Your career questions answered

Q: I’ve recently been promoted to partner in a busy conveyancing practice which means that I have taken on new management responsibilities on top of a client caseload and targets for bringing in new business. I’m struggling to fit it in and am worried that I am falling behind on my CPD requirements. How can I keep up with so little time to spare?

Our expert careers panel answer your career questions and work dilemmas:

Chun Wong is a dispute resolution partner, COLP and board member at Hodge Jones & Allen Solicitors

Louise Tyrrell is a membership manager at CILEX

Chun: Becoming a partner is a big change. Your role is no longer just about fee earning as you are finding out. You will now have a lot more on your plate, including management, supervising junior staff and business development. It may be time to delegate more.

The more senior you get, the more you have to be able to let go and recognise it’s just not possible to do everything yourself.

If your workload is becoming too much, consider speaking with your head of department. Your firm may be willing to adjust your fee earning targets to give you more time for the new parts of your job.

However you tackle your workload, it’s important to keep your CPD up to date. As well as being a regulatory requirement, you need to be abreast of the latest legal developments, ensuring your clients get a good service and helping to safeguard your firm against potential risk issues. There are some quick and easy ways to fit this into your working day, whether that’s going through daily updates for five or ten minutes every morning or attending lunchtime or evening seminars.

Louise: Anyone who has been working in the conveyancing world this year has had a tough and stressful year. The stamp duty holiday has placed enormous pressure on our members working in conveyancing and it is easy for us to say you must take time to undertake CPD.

Whilst it is a regulatory requirement to complete CPD, it is mostly important to the clients that you advise because they need a lawyer who is up to date. So, please make time, even if it is 30 mins each week or every other week, to undertake some professional development. Don’t think of it as a chore, think of it as investing in yourself and your clients.

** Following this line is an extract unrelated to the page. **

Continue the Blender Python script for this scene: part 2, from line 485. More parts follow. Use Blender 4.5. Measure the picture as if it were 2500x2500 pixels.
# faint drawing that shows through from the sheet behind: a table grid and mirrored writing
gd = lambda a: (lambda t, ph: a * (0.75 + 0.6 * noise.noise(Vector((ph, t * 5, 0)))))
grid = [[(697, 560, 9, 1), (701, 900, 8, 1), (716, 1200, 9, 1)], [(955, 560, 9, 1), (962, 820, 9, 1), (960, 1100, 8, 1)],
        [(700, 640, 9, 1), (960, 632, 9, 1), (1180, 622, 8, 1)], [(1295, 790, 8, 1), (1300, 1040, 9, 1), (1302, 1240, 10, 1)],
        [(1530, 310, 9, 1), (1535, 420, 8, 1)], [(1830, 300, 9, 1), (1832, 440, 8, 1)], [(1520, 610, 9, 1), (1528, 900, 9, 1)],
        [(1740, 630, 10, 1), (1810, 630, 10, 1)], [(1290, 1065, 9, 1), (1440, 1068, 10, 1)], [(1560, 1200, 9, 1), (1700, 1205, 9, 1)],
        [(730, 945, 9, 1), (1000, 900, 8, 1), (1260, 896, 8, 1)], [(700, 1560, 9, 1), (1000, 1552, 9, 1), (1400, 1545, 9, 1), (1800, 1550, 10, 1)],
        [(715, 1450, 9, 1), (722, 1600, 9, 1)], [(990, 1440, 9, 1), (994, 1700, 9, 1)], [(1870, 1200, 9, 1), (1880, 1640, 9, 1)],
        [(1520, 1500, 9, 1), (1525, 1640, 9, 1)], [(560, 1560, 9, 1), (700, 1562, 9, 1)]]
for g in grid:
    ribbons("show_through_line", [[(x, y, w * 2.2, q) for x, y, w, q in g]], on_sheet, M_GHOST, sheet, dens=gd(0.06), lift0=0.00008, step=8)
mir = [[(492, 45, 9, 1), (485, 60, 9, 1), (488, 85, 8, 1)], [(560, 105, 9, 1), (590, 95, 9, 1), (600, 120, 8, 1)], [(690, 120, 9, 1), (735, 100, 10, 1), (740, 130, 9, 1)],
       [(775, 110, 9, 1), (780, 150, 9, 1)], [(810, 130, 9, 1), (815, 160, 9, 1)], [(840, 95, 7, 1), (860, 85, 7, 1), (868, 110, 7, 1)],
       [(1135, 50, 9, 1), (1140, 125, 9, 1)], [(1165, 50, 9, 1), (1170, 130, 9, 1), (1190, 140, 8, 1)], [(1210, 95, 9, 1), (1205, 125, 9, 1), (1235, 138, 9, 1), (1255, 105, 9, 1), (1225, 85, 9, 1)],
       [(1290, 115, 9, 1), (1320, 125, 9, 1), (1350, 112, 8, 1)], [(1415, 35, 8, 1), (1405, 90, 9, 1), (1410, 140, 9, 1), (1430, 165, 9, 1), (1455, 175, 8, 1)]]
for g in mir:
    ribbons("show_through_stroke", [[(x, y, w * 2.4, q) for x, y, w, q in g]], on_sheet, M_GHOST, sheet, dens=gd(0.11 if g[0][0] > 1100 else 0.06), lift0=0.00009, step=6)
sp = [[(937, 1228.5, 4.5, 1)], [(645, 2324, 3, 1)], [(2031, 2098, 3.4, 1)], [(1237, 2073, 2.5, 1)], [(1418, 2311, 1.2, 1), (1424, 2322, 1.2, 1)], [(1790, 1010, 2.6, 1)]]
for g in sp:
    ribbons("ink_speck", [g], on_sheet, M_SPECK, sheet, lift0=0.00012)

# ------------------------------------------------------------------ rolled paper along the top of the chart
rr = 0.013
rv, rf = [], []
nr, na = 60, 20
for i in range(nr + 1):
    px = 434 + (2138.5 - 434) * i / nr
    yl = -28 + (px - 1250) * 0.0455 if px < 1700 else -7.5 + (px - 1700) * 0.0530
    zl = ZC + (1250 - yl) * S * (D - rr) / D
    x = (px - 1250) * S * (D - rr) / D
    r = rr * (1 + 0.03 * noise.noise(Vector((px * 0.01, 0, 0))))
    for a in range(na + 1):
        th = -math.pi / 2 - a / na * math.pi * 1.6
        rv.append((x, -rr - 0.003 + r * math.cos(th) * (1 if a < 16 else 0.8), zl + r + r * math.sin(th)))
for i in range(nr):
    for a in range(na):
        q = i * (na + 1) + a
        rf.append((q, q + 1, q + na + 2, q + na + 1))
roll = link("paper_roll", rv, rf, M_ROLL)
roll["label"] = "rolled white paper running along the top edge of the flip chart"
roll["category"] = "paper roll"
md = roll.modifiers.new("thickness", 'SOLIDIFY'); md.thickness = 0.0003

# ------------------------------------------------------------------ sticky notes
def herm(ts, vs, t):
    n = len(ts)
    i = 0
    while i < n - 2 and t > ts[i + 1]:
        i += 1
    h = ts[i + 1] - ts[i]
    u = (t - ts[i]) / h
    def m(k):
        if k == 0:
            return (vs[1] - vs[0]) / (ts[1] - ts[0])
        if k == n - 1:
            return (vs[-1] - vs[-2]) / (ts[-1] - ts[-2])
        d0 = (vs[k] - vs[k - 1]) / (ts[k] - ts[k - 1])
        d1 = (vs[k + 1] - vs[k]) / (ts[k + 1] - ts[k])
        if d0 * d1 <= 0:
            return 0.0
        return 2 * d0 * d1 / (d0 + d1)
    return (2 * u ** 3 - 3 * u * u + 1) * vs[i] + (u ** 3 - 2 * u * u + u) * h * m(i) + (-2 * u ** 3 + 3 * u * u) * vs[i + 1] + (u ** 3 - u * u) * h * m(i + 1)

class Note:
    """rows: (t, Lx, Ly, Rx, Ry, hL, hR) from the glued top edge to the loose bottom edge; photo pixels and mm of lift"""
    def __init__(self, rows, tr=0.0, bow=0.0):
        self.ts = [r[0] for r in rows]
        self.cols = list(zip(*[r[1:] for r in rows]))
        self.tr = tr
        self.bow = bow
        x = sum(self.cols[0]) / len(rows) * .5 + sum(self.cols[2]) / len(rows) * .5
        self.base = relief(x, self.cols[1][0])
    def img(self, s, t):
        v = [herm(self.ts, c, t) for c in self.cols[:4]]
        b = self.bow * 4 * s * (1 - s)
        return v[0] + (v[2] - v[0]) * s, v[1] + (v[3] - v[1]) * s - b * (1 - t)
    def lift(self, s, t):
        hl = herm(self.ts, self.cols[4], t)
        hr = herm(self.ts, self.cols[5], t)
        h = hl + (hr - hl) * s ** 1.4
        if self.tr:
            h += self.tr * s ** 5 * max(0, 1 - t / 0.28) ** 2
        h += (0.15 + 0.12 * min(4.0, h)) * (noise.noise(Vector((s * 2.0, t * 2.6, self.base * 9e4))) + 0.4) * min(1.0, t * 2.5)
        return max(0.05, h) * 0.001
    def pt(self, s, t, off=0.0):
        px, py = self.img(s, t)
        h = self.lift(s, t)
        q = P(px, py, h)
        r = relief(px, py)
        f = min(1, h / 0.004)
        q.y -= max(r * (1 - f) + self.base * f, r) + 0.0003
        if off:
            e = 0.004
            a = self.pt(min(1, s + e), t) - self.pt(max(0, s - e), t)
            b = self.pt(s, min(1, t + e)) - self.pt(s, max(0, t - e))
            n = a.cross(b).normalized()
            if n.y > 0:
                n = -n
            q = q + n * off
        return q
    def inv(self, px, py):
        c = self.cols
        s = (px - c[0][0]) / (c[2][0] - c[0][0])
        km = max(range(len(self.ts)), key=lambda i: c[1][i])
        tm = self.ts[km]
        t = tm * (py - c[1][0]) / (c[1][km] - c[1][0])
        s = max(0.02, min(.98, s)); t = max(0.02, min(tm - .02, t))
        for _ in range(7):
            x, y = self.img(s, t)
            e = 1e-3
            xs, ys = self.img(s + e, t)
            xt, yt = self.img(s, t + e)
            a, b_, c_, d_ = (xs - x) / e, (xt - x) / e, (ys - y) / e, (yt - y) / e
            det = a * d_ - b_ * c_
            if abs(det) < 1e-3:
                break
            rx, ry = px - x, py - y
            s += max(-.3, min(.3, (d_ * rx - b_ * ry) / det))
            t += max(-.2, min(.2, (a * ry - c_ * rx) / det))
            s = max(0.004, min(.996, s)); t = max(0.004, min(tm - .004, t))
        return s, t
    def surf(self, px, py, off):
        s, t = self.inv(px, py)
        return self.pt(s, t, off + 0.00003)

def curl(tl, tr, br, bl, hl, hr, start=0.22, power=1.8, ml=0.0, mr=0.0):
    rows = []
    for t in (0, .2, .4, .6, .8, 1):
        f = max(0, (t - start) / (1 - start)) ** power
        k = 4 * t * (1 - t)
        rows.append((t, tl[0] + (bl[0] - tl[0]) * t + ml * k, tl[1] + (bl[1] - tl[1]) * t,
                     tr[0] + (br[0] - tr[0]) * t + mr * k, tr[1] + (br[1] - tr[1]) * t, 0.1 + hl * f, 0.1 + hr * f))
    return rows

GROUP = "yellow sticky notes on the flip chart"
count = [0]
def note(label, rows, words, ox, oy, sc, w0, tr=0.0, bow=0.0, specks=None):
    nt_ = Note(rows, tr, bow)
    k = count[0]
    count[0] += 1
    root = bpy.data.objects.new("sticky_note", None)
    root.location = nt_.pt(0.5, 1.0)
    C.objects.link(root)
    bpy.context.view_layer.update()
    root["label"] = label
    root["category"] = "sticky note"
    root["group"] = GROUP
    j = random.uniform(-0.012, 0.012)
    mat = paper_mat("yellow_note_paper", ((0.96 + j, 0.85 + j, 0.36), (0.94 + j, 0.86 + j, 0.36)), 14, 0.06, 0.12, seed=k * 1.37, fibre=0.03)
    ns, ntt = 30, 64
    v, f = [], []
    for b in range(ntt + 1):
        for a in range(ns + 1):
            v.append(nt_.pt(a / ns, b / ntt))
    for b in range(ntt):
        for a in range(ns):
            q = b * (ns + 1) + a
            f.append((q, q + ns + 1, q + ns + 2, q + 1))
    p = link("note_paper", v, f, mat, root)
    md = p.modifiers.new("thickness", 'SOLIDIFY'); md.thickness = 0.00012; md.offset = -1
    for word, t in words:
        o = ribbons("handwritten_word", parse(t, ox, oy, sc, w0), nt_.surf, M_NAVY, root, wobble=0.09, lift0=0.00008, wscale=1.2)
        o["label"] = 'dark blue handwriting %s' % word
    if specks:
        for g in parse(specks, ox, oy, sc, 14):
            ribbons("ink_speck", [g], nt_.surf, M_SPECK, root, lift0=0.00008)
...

Perhaps complete some CPD that will really help you in your current work situation. CILEX has some great time management e-learning available on myCareer, for example, which would satisfy your Professionalism CPD outcome. We have also launched a whole suite of CPD products in the CILEX Shop, focusing on individual practice areas that could help.

Q: I’ve worked in the law for many years and qualified as a Fellow not that long ago. A career in the judiciary has always interested me and I’ve decided I’d really like to work towards becoming a part-time judge. I know there is a lot of work involved so how do I make a start and should I tell my employer about my plans? I am worried they will question my commitment to the day job.

Louise: It’s great to hear that you are considering a career in the judiciary. To take your first step you will need to be aware of the eligibility criteria - you must be a Fellow of CILEX with five years PQE. If you don’t quite have five years PQE, that’s fine as it’s never too early to start preparing for a judicial role. You could start by work shadowing a judge on an informal basis if you know one in your local court who would oblige.

Once you are five years PQE you can join the CILEX Judicial Development Programme where we will train you in relation to the judicial selection process and match you with a judge who will be your judicial mentor. You could also consider applying for a place on the Pre-Application Judicial Education Programme which will give you access to judges who facilitate four workshops as part of the programme. You can also apply to the formal judicial work-shadowing scheme at seven years PQE.

In terms of telling your employer about your judicial career ambitions, perhaps wait until you are sure a judicial role is for you. Once you do, if it is a part time role you are interested in then why not tell your employer? What firm wouldn’t want to introduce you to their clients by saying “do you know you are being represented by a judge?”

On a final note – make sure CILEX know you are interested in a judicial role by selecting that option when you renew your membership with us. That way we will be sure to send you details of judicial opportunities and information.

Chun: Initially I would spend more time looking into a judicial career and what is required. Perhaps use annual leave for any shadowing or training events and make sure it’s definitely something you want to do before you bring it up with your employer.

At that point I would check your contract so you know what the employer’s position is on you taking on an additional role on top of your day job and the extent to which they will be happy to give you time off to attend training or interviews. You will most likely already have a feel for whether they would be happy for you to do your job part time – are their lots of part time positions at your firm? Realistically could your job be done on a part time basis?

If you are serious about it, it is best to be transparent with your employer. They could well consider it a positive for their reputation to have a part time judge at the firm, and if you have thought through how you will make it work alongside your existing role, are likely to be supportive and accommodating.